I hope you realize that neither you, nor I, nor anyone else in the near future is going to solve this problem.

What I have to offer are images and analogies. One of my favorite ways of thinking about consciousness is to consider dreams. Are we conscious during dreams? Silly question????

I don't know about you, but in the moments of awakening after a vivid dream, I have the impression I have been conscious. Often I have the impression that I have seen things that I could not possibly have ever seen in real life. Sometimes I have been flying, Peter Pan style. Other times I have been in houses that are similar to my childhood house, but impossibly large, and having rooms that don't exist.

Dreaming is an activity of the brain. All mammals dream. You can watch people and animals dream. You can record their brain waves and tell whether the focus of the dream is vision or movement.

Dreaming, if you assume the world is objectively real, is pure mental experience, unattached to the real world. But it is not unattached to the brain. The brain is doing what it usually does, but with sensory inputs shut down. It is, in a sense conscious and self-aware.

Now I am going to assert that people, more so than other animals, have the ability to dream while awake. We call it imagination. We can have multiple experiences simultaneously. We can respond to decision making situations by imagining multiple outcomes.

The ability to have multiple selves appears to be a defining trait of humans. I personally think some animals have this ability, but limited to the next second or two in time. We have language and culture, which expands the reach of our imagination.

But note that people differ greatly in their abilities, and under stress, our ability to imagine alternatives narrows.

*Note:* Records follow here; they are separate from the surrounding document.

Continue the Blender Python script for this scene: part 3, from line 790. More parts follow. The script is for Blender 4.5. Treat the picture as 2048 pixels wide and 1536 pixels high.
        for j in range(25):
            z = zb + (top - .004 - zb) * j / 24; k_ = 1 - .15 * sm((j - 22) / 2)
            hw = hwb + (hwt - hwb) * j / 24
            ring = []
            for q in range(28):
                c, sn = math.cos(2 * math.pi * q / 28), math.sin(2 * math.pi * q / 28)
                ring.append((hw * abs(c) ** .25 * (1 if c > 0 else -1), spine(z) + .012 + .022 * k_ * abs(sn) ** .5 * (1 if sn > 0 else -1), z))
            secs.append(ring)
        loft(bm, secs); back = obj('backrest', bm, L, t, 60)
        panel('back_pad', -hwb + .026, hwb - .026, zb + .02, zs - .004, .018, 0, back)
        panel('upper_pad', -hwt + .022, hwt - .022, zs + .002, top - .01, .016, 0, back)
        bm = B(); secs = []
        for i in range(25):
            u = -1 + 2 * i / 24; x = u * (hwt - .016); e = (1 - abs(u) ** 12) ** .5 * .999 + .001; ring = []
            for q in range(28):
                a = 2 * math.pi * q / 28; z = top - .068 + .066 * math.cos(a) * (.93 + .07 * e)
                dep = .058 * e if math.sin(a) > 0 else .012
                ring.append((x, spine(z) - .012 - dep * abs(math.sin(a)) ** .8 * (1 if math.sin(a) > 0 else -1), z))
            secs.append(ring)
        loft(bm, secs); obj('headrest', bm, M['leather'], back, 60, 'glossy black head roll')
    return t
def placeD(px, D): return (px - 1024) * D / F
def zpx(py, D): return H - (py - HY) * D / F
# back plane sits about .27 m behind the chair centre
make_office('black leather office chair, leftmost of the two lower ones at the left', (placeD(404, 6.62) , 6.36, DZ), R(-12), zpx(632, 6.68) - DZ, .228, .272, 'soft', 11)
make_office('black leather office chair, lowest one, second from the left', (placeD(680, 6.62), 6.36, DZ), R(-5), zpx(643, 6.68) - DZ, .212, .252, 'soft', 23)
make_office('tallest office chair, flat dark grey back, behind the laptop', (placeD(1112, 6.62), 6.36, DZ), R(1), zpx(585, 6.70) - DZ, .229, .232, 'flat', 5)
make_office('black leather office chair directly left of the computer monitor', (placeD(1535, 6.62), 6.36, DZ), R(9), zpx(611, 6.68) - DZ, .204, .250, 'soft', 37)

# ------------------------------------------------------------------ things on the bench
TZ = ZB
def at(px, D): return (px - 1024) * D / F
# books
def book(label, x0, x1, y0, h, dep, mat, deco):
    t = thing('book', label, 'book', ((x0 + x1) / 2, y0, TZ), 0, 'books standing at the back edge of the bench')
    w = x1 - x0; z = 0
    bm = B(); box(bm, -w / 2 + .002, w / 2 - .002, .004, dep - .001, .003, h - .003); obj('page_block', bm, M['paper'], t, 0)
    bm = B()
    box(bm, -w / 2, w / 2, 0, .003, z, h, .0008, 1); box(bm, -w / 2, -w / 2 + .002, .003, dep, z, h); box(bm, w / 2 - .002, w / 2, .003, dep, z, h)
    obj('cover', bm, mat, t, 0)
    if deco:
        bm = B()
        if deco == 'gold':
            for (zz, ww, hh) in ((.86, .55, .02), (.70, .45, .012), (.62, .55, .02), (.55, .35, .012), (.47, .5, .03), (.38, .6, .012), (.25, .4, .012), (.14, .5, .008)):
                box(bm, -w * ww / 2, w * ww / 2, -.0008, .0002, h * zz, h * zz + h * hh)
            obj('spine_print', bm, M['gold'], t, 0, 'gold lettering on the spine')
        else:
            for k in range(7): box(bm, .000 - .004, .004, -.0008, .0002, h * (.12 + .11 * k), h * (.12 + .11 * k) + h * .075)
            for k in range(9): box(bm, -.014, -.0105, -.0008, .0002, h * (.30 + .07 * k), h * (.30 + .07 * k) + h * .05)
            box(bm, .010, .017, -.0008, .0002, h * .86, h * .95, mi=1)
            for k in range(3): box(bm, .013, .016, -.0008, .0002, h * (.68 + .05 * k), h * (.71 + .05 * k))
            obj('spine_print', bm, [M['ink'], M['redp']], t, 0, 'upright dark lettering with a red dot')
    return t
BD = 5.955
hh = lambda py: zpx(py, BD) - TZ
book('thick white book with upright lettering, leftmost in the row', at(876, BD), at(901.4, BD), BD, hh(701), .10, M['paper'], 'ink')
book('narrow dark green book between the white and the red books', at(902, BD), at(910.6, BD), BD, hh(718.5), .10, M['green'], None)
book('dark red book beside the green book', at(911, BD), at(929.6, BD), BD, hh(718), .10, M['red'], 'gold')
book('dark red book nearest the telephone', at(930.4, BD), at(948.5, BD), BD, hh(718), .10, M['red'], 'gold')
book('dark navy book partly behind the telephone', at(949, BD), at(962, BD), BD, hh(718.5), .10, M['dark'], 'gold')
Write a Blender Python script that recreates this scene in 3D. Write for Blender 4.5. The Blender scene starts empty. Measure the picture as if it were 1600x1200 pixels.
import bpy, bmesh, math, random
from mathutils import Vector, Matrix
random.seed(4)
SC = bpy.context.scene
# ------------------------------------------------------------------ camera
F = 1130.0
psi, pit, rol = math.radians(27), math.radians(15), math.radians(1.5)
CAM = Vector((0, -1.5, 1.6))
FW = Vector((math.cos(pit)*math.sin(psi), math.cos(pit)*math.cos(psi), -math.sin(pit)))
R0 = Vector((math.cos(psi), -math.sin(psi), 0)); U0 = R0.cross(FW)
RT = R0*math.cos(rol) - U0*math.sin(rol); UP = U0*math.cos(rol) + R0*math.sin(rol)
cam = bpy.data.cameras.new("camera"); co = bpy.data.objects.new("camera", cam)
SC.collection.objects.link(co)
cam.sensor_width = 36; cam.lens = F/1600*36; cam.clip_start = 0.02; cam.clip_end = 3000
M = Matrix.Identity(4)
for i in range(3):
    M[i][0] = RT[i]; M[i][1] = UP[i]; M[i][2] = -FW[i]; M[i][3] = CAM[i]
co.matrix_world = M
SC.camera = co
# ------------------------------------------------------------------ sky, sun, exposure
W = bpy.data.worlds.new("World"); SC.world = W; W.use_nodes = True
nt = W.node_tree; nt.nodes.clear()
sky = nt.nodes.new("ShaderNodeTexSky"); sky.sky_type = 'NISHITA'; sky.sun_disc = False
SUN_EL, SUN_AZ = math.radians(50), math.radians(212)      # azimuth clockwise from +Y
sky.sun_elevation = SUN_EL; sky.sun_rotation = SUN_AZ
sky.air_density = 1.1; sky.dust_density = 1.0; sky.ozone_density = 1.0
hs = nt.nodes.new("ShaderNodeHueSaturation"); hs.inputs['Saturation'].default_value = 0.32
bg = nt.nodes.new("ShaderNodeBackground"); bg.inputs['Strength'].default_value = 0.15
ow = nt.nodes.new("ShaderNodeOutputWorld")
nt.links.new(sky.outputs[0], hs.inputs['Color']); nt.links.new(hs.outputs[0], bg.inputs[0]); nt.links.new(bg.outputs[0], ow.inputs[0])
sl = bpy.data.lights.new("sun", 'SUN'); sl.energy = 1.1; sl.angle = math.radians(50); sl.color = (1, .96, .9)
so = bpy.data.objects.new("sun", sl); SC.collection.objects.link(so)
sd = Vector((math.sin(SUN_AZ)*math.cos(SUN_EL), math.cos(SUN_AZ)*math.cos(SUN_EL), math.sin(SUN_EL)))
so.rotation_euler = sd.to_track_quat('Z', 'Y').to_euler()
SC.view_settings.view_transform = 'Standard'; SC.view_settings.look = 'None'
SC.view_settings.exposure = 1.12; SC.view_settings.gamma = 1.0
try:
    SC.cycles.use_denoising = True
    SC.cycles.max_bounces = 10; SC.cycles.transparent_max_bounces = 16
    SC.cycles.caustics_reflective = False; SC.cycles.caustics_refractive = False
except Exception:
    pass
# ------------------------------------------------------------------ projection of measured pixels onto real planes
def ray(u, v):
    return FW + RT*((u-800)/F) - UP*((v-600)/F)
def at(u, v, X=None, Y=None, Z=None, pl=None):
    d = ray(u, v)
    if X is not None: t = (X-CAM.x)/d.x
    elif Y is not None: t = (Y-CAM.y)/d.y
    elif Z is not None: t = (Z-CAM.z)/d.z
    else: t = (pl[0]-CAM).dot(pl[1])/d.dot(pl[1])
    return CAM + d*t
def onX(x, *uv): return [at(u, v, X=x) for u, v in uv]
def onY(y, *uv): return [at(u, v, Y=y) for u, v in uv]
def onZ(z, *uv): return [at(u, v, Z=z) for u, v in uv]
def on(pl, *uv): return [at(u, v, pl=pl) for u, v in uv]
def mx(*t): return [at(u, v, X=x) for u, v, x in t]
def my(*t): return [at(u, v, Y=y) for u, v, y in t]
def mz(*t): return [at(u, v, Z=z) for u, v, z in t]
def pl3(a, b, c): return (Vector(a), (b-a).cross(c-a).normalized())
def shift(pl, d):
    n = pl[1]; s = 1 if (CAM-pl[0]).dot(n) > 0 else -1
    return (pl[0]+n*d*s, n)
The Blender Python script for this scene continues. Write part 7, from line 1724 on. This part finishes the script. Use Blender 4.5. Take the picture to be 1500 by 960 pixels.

Human freedom is an act of imagination. Stone walls do not a prison make, nor iron bars a cage -- because, at least some of us, can imagine and dream while awake.

I do not see any particular problem with having multiple instances of awareness or consciousness. It's a mystery, but it doesn't require the assumption that our brains have some magic that is totally missing from animal brains.

I think we have been mislead by a couple of bad analogies. For centuries, humans were distinguished from animals by their ability to reason. I happen to think reason is overrated. It is the easiest of all human activities to simulate with computers. In fact we are already obsolete in the arena of reason.

The computer as it is currently constructed, is a lousy analogy for the brain. Brains are not sequential in any sense that is analogous to what happens in a computer program. Brains do not have CPUs that are separate from memory. Brains correlate sensory inputs and responses "instantly". Well not instantly, but not in a linear, logical mode either. Anyone who argues has had the experience of saying something before knowing what he or she is going to say. Athletes do things without thinking. Brains are built first of all, to do. And do it quickly.

When we are thinking, we are doing in our imagination. Multiple instances of our dream selves are living out scenerios of past and future possibilities. It's quite a trick, but it is not qualitatively different from what animals do.

Freeper tortoise has assurred us that AI researches have a handle on what needs to be done to simulate this in silicon, but adds the stipulation that we can't build the hardware yet. I bet.